All of this is entirely true, no matter what one might think of the nature of Mueller’s appearance before the two committees. And so is this:

President Trump has threatened to dismantle the proposition that no person is above the law. But given what we have all now heard from Mr. Mueller, it is clear that Congress must assert itself as a constitutional protector of the rule of law.

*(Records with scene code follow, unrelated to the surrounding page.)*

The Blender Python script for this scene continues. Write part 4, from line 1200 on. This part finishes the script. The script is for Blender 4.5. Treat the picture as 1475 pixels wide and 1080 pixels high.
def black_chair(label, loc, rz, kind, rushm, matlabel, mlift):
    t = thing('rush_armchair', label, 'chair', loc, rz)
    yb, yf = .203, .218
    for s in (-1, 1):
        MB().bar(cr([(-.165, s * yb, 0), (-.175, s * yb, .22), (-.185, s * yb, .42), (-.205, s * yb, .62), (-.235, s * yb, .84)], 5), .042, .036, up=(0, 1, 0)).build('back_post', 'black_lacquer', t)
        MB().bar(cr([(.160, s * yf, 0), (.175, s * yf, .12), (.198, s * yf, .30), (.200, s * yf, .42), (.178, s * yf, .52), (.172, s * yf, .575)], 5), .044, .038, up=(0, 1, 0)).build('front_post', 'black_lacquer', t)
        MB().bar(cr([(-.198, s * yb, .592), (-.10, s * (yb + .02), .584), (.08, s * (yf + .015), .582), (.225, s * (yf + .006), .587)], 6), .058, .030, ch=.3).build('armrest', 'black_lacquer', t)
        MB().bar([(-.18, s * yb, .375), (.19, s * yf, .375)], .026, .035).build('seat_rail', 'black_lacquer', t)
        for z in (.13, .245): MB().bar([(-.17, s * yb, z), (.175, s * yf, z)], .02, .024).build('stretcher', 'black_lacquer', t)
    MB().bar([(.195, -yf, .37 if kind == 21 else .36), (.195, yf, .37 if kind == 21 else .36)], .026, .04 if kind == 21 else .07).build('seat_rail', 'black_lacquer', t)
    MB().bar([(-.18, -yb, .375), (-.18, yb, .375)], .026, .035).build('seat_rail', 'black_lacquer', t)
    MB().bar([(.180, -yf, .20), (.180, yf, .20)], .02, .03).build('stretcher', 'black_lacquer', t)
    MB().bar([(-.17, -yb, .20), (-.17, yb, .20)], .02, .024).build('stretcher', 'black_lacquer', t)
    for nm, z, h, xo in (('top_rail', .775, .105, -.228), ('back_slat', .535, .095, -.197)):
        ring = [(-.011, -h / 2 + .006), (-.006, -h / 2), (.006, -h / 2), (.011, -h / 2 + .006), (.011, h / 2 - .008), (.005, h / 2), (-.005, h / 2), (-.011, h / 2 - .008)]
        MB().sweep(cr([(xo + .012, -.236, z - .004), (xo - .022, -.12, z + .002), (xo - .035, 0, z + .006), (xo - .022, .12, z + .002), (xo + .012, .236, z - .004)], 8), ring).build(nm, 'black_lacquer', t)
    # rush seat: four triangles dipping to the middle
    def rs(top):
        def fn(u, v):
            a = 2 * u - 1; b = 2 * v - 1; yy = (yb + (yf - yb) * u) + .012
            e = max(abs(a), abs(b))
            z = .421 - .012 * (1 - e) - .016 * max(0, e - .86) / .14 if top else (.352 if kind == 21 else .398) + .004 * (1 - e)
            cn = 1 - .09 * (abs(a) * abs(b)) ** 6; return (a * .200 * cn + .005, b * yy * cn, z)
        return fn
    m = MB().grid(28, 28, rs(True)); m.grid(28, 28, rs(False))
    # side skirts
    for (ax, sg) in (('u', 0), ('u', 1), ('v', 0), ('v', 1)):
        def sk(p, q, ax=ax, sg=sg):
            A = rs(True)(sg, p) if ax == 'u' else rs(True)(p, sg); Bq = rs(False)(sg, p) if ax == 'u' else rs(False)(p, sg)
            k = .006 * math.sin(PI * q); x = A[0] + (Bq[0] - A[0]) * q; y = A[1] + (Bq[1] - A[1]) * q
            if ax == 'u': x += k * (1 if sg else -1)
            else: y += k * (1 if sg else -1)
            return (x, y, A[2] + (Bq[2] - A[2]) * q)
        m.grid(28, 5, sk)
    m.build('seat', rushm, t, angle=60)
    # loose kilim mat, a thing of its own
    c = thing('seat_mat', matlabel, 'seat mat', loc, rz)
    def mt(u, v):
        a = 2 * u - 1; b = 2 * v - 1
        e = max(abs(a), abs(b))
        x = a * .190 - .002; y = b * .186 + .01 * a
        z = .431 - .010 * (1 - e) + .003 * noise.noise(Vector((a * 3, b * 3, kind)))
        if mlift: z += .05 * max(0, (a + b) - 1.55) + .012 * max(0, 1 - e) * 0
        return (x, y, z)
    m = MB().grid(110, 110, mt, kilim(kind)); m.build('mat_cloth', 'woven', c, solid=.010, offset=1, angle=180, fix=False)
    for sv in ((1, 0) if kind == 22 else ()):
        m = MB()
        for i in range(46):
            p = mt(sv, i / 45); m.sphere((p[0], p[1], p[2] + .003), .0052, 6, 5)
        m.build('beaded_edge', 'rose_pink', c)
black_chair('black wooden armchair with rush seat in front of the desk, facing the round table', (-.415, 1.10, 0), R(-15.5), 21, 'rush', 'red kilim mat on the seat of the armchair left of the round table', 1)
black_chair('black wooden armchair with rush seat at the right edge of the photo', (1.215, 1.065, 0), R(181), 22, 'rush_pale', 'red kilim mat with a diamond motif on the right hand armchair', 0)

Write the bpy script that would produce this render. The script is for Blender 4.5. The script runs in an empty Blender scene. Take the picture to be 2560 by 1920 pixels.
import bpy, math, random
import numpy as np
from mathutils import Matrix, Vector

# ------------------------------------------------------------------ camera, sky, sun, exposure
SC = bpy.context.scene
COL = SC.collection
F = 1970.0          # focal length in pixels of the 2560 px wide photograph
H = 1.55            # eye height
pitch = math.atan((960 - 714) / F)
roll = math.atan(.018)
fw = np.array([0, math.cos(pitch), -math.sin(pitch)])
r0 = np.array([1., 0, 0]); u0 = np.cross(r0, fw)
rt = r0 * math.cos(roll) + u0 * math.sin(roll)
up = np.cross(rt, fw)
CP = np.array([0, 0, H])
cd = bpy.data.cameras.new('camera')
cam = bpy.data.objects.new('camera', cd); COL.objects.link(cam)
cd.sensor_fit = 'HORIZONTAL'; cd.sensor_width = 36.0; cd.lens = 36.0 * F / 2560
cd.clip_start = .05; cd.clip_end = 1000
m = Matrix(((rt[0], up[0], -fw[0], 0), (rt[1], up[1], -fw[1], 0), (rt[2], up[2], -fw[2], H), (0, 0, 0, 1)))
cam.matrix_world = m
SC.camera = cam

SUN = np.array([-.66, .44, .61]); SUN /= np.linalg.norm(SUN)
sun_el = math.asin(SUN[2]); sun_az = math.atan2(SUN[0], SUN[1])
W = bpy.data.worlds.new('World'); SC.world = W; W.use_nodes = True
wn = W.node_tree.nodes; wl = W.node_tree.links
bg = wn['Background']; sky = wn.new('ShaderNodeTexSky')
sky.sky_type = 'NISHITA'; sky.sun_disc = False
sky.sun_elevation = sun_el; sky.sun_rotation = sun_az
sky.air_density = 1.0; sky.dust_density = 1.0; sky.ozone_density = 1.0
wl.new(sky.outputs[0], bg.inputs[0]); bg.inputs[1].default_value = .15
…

In opening an impeachment inquiry, Congress must confront other questions that Mr. Mueller was not asked to answer — the most important of which is whether President Trump has engaged in other constitutionally repugnant abuses of power. In addition to obstruction of justice, there are at least two more, independent bases for impeachment that Congress should assess.

[. . .]

The American people deserve a process that will facilitate a thorough assessment of the evidence presented and the gravity of the president’s misconduct. Far from being a distraction from Congress’s other responsibilities, checking abuses of executive powers is one of its core functions.

Mr. Trump has spent his entire presidency trying to foreclose the possibility of accountability for his misdeeds. Mr. Mueller, in his testimony on Wednesday, made clear that such a path is unacceptable. Congress must take it from here.

I’ll just add one more observation: Some may have hoped that Mueller would land a death blow against this degenerate and absurd presidency with his appearances before the Judiciary and Intelligence committees. Some may still hope that the House of Representatives will do what it needs to do, and begin an impeachment inquiry in order to demonstrate the “legislative purpose” that will help relevant committees get the documents and fact witnesses that they need. Some may still hope that the full House of Representatives will do what they would do in any sane and decent world, and impeach the president of the United States, regardless of what Mitch McConnell and a Republican Senate will do in response. But while it is well, proper and justified for us to expect and demand that our public officials do the right thing, at the end of the day, in a democracy such as ours, the power to remedy the current, awful situation, ultimately lies in our own hands, and we can exercise that power when we go and vote.

I hope that our public officials turn out to be heroes. But we have the power to be the heroes our country needs and deserves at this dangerous and appalling moment in American history. Let us use that power when the time comes for us to use it. Donald Trump and his minions show America at its worst. We can show the true face of America–America at its best–by voting Donald Trump and his enablers into political oblivion.

More than once–throughout his report, and during the course of his testimony before the Judiciary and Intelligence committees–Robert Mueller stated that because of the Office of Legal Counsel’s memo on the subject, Donald Trump, the sitting president of the United States, could not be indicted. But as Mueller also said today, a formerpresident can be indicted.

And wouldn’t that be a lovely sight to see? The sooner Donald Trump becomes a former president, the sooner all of us can see that lovely sight. All that is required for that to happen is for us to be the heroes our country needs and deserves.

Be those heroes. That is the ultimate takeaway message from the Mueller hearings.